Instructor's Teaching Evaluation
There have been several confusions as to how online instructors should be evaluated to determine instructional effectiveness. Among the reason is the fact that students are not fully participating on such evaluations. Should institutions make student/instructor evaluation mandatory and as a part of their grade for the course?
Dr. Francis,
That is up to the institution. I believe evaluations can be useful tools to help an instructor adjust their course to better reach their students. However, I have also seen the negative side of evaluations when students are angry with a challenging instructor and mark them poorly on evaluations because of the rigor of the course. Instead of requiring completed evaluations as part of their grade, it might make more sense to require them BEFORE they can get their posted grade for the course. If they check the system for their grade, they get a message with a link to the evaluation they have to complete before they can see their final recorded grade.
Herbert Brown III
As a Quality arena practitioner and educator, I use, as an evaluation of the students learning of the concepts I teach, the observation of the student's behavior; whether the student really undrstands the concept and if the student uses the concept correctly and in appropriate situations. To do this generally requres some temporal follow-up and communication with the student and the student's colleagues or supervisors. In the case of e-learning, what avenues can an instructor use to collect information about the studets use of the concepts -- the true measure of learning?
Herschel,
In a non-work based situation, you can use tools such as Case studies, essays, real-world design projects that incorporate the concepts and require students to demonstrate the concepts, their understanding of the concepts, and their proper application of the concepts. If the concepts require physical demonstration, recorded videos by the students works well. Almost every student has a video camera or access to one (e.g. cell phones, etc.).
Herbert Brown III
I do not think they should. I think instructors should be evaluated fairly and at many online schools they are not.
zara,
This is a long term dilemma. There needs to be some level of evaluation of the instructor, the instruction, etc. however, that is not always easy and most instruments do not address all the important areas. You will always have some bias of students that were unhappy with their grade when their performance in the course did not warrant a high grade...and then mark down the instructor. Maybe the most effective way is to leave most evaluation questions "open-ended" and ask for feedback on what did and did not work in the course. Then the evaluations can be used in a formative way to help instructor improve their courses and instruction.
Herbert Brown III
In a recent articale in The Boston Globe, some institutions concerned about the dropoff evaluations from students are offering incentives to students, such as lotteries for iPods or meal vouchers at Northeastern University and pizza for the class with the highest return rate in some MIT departments. The Globe says other institutions are considering withholding students’ grades until they submit the evaluations. Just because the evalutations are turned in, there is no guarantee that they are quality.
David,
You are correct that completing an evaluation does not guarantee quality in the response. I have personally witnessed professors in courses where students complain all the time about the instructor and then their evaluations come out strong. In some cases a pizza party was provided at the same time the evaluations were completed. A correlation? There are pros and cons to evaluations. I don't believe they would be so problematic if we used them as formative feedback to HELP instructors improve, instead of summative instruments to critique and provide documentation to remove instructors as they are often used.
Herbert Brown III
Unfortunately these evaluations can be influenced too much by the student who is upset with their grade even when the grade is spot on to what they earned. They want something for nothing and are upset when they don't get it. Far too often the student evaluations turn in to a tool to determine how happy a student is as opposed to evaluating the course honestly.
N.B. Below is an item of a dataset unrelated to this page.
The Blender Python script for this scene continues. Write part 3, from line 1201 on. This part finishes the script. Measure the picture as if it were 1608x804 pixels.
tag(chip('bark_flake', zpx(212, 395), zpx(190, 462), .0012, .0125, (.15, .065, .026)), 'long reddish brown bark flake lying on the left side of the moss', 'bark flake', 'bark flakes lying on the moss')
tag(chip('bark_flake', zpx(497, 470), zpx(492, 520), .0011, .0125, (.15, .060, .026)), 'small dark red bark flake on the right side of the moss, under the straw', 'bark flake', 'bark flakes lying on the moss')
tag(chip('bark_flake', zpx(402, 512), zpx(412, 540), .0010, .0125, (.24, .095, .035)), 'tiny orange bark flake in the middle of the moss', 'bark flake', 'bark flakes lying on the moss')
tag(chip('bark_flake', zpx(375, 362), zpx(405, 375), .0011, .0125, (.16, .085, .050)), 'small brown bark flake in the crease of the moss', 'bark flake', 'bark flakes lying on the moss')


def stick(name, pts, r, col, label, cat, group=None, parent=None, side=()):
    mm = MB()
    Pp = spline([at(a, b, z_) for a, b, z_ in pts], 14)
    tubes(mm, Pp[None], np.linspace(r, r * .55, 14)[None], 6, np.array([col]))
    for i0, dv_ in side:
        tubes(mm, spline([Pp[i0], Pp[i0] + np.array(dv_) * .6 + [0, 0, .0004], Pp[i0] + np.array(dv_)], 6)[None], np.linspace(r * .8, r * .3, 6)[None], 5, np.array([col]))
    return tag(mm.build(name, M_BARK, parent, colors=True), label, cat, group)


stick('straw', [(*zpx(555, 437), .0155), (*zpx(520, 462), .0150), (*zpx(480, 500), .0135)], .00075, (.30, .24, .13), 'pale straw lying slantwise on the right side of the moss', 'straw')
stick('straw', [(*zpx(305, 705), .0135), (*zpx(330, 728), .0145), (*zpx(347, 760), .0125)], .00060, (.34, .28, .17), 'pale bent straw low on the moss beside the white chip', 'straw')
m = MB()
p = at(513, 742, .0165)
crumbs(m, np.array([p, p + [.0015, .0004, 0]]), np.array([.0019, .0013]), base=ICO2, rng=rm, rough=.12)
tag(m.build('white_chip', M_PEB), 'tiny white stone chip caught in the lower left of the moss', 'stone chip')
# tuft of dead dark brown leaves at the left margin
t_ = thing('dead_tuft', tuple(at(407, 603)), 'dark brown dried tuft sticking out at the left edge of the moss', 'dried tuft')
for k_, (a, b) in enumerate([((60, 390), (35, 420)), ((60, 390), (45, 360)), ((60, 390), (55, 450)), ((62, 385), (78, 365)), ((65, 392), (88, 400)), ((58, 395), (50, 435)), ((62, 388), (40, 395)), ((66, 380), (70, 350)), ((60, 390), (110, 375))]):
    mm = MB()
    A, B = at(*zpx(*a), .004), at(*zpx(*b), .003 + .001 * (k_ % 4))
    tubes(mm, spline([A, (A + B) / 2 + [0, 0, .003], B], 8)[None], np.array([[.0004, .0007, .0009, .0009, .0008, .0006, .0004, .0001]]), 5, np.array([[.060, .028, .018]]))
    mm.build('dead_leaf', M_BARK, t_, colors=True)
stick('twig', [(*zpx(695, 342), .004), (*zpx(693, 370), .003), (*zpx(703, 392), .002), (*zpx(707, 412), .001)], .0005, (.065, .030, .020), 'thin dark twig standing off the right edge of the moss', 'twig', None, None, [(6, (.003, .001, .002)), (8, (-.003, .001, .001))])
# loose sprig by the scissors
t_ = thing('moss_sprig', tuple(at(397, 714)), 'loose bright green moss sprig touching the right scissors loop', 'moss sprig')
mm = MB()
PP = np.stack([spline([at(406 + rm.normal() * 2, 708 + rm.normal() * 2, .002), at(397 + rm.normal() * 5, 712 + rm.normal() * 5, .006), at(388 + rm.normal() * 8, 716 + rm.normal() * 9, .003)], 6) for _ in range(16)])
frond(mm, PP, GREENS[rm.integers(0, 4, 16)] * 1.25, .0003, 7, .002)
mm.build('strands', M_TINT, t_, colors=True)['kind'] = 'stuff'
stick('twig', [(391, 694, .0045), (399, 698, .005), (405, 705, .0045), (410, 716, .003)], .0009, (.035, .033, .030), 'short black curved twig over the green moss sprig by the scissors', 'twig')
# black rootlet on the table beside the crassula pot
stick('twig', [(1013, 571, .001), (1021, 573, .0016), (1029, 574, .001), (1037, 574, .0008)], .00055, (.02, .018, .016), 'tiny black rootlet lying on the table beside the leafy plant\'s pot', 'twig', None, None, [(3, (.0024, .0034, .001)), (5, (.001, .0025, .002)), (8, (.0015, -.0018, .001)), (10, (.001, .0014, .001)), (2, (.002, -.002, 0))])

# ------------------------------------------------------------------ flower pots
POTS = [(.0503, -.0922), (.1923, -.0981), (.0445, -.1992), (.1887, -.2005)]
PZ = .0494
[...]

One university I taught at did a very detailed student on the effectiveness of doing course evaluations for every course every session. The results indicated that it was not best to do every course every session as students got bored and didn't truly evaluate the courses because of the number of evaluations they were required to complete.
So what did the university do after they received the results? They continued to do evaluations of every course after every session just as they had done for 50+ years.
Craig,
I have certainly been in the exact position you mention here. I do hope that one day it will change. The evaluations should be open-ended enough to get good formative feedback from our students about what is and what is not working in the course. That would give us a chance to improve our teaching and our courses.
Herbert Brown III
I do not feel evaluations should be required. In my experience, many students who are actively engaged in the course will complete the survey. This cohort of students will generally provide a thoughful and thorough critique of the instructor.